In 2008, McCain let Obama position himself to blacks as the black candidate, to other nonwhites as the nonwhite candidate, and to whites as the postracial candidate. Yet, unless treated as timidly as McCain handled his opponent in 2008, a black-led four-race coalition is an inherently fragile thing. …

But let's be realistic. Being, in essence, the white party makes the GOP uncool. And that's only going to get worse as the impact of decades of indoctrination in the uncoolness of white people by the school system and Main Stream Media continue to pile up.

Further, contra Karl Rove, the GOP will never be able to shake its white party image. It will either increase its share of the white vote or it will go out of business as a party capable of winning national power.

My suggestion: the only long-term option for the Republicans, the de facto white party, is to rebrand the Democrats as the de facto black party.

Not the Minority Party or the Cool, Hip, Multicultural Party—but the Black Party. Go with the flow of the fundamental Manichaeism of American thought: Black versus White.

Sure, it's kind of retarded, but Americans, especially American intellectuals and pundits, aren't good at thinking in terms of shades of brown. You can't beat it, so use it.

Hispanics and Asians certainly will never be terribly happy with the idea of being junior partners in the white party. (Indeed, lots of white people have an allergy to belonging to the white party.) Hence, the alternative must be framed that if Hispanics and Asians don't want to be junior partners in the white party, they get be junior partners in the black party.

Black or white: choose one.

Or they can not choose and stay home on Election Day.

The subtle cunning of the tactic of rebranding the Democrats as the black party is not to criticize the Democrats for being the vehicle of African-American political activism, but to praise them for it, over and over, in the most offhand "everybody-knows" ways.

Republicans can hurry along the coming Democratic train wreck by, for example, lauding blacks as the "moral core" of the Democratic Party. Respectfully point out that the Democratic Party is the rightful agent for the assertion of African-American racial interests, and that advancing black interests is central to the nature of the Democratic Party. Note that, while individual blacks wishing to vote for the good of the country are more than welcome in the GOP, black racial activists have their natural home in the Democratic Party. That's what the Democrats are there for.

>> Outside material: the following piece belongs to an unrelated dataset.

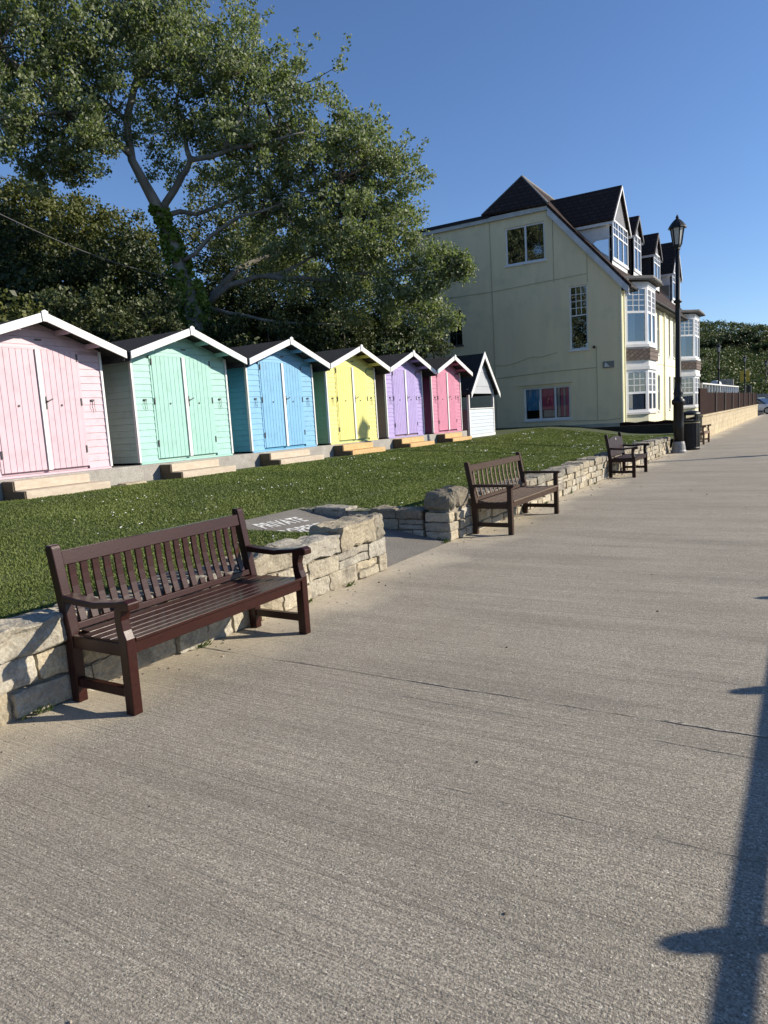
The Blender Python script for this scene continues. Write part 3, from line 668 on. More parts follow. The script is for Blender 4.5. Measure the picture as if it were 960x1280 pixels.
hutlab(hut(18.62,2.2,(.34,.275,.53),(.25,.17,.18),'lilac_purple'),'lilac purple beach hut between the yellow and the rose pink hut')
hutlab(hut(21.46,2.16,(.50,.19,.285),(.20,.055,.13),'rose_pink'),'rose pink beach hut, last of the gabled row before the white shelter')
# plinth
b=MB(); b.box(-13.1,-10.33,5.0,22.75,.55,1.052); r=b.build('concrete_plinth',conc,bevel=.01,origin=(-11.5,13.8,.6)); lab(r,'long low concrete plinth under the row of beach huts','plinth')
b=MB(); b.box(-13.1,-10.36,-6,4.6,.5,1.04); 
def steps(y0,y1,m,label,left=.0):
    r=root('timber_steps',(-10.05,(y0+y1)/2,.76),label,'steps','two-tread timber steps in front of the huts')
    b=MB(); b.box(-10.325,-9.76,y0,y1,.62,.885); b.box(-9.80,-9.76,y0,y1,.62,.885) if False else None
    b.build('lower_step',m,r,bevel=.006)
    b=MB(); b.box(-10.325,-10.03,y0-.0,y1-.18,.889,1.03); b.build('upper_step',m,r,bevel=.006)
    # dark end boards
    b=MB(); b.box(-10.33,-9.775,y0-.022,y0-.002,.62,.875); b.box(-10.33,-10.045,y0-.022,y0-.002,.878,1.02); b.build('end_board',mat('dark_stained_end',(.12,.085,.05),None,4,.8),r)
steps(6.02,7.47,paletimber,'weathered pale timber steps under the pale pink hut')
steps(9.03,10.42,paletimber,'pale timber steps under the mint green hut')
steps(11.82,13.4,paletimber,'greyish timber steps under the sky blue hut')
steps(14.62,16.2,goldtimber,'golden new timber steps under the lemon yellow hut')
steps(17.6,19.1,goldtimber,'golden new timber steps under the lilac purple hut')
steps(20.4,21.85,goldtimber,'golden new timber steps under the rose pink hut')
# flat stone by the pink hut steps
b=MB(); b.tones=True; rock(b,-10.1,-9.85,7.85,8.3,.74,.80,seed=3); lab(b.build('flat_stone',stonemat,smooth=True,origin=(-10,8.1,.76)),'flat grey stone lying in the grass beside the pale pink hut steps','stone')
# white shelter
def shelter():
    ya,yb=23.25,25.5; yc=24.4; x=XH; zb=.80; ze=2.50; za=3.72; dep=2.1
    r=root('beach_shelter',(x-1,yc,zb),'small white open-fronted shelter with a steep gable at the end of the hut row','beach hut')
    wp=mat('pale_grey_white_paint',(.48,.54,.60),(.44,.50,.56),3,.5)
    for y in (ya,yb):
        for xx in (x,x-dep): b=MB(); b.box(xx-.06,xx+.02,y-.04,y+.04,zb,ze); b.build('post',white,r,bevel=.004)
    b=MB(); z=zb+.08
    while z<zb+.95:
        b.prism([(x-.02,ya+.04,z),(x+.012,ya+.04,z),(x-.002,ya+.04,z+.122),(x-.02,ya+.04,z+.122)],Vector((0,yb-ya-.08,0))); z+=.128
    b.build('front_boards',wp,r)
    b=MB(); b.box(x-.03,x+.03,ya-.05,yb+.05,zb-.03,zb+.07); b.box(x-.03,x+.03,ya,yb,zb+.985,zb+1.02); b.build('sill',white,r,bevel=.003)
    # gable boards
    b=MB(); z=ze-.16
    h=(za-ze)/((yb-ya)/2)
    n=0
    while z<za-.1:
        z1=min(z+.26,za-.03); 
        def hw(zz): return min((yb-ya)/2,(za-zz)/h)
        P=[(yc-hw(z),z),(yc+hw(z),z)]+([(yc+hw(ze),ze)] if z<ze<z1 else [])+[(yc+hw(z1),z1),(yc-hw(z1),z1)]+([(yc-hw(ze),ze)] if z<ze<z1 else [])
        b.prism([(x-.01+(.012*(n%2)),p[0],p[1]) for p in P],Vector((.016,0,0))); z=z1; n+=1
    b.build('gable_boards',mat('grey_shelter_boards',(.38,.40,.43),(.34,.36,.39),3,.6),r)  # gable boards coloured a darker grey than the front boards
    for s in (-1,1):
        b=MB(); ov=.2; yo=yc+s*((yb-ya)/2+ov); zo=ze-h*ov
        b.prism([(x+.18,yc,za),(x+.18,yo,zo),(x+.18,yo,zo+.05),(x+.18,yc,za+.06)],Vector((-dep-.35,0,0))); ro=b.build('roof',felt,r)
        b=MB(); b.prism([(x+.18,yc,za+.12),(x+.18,yo+s*.02,zo+.06),(x+.18,yo+s*.02,zo-.12),(x+.18,yc,za-.10)],Vector((.03,0,0))); b.build('bargeboard',white,ro,bevel=.003)
    # side walls below and rear wall, brown low cladding and blue panel
    b=MB(); b.box(x-dep,x-.06,ya-.02,ya+.01,zb,zb+.98); b.build('side_boards',mat('brown_mauve_boards',(.22,.16,.16),None,3,.7),r)
    b=MB(); b.box(x-dep+.02,x-1.15,ya-.01,ya+.02,zb+.985,ze-.05); b.build('blue_panel',mat('bright_blue_panel',(.12,.38,.72),None,3,.6),r)
    b=MB(); b.box(x-dep-.03,x-dep,ya,yb,zb,zb+.95); b.box(x-dep,x-.06,yb-.01,yb+.02,zb,zb+.98); b.build('rear_boards',mat('dark_grey_boards',(.05,.05,.05),None,3,.7),r)
    b=MB(); b.box(x-dep,x-.02,ya,yb,zb-.08,zb-.001); b.build('floor',conc,r)
shelter()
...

Don't argue it. Just treat it as a given.

Moreover, Republican rhetoric should encourage feelings of proprietariness among blacks toward their Democratic Party. It's not all that hard to get blacks to feel that they morally deserve something, such as, for example, predominance in the Democratic Party. African-Americans are good at feeling that others owe them deference.

This kind of subtle language, casually repeated, puts Democrats in a delicate spot. Either they insult blacks by denying this presumption, or they alarm their Asian, Hispanic, and white supporters by not denying it. As everybody knows, but seldom says, black political control hasn't worked out well for places as far apart as Detroit and Zimbabwe.

But now the Democrats appear headed to rebranding themselves not just as the Black Party but as the Black Women Party.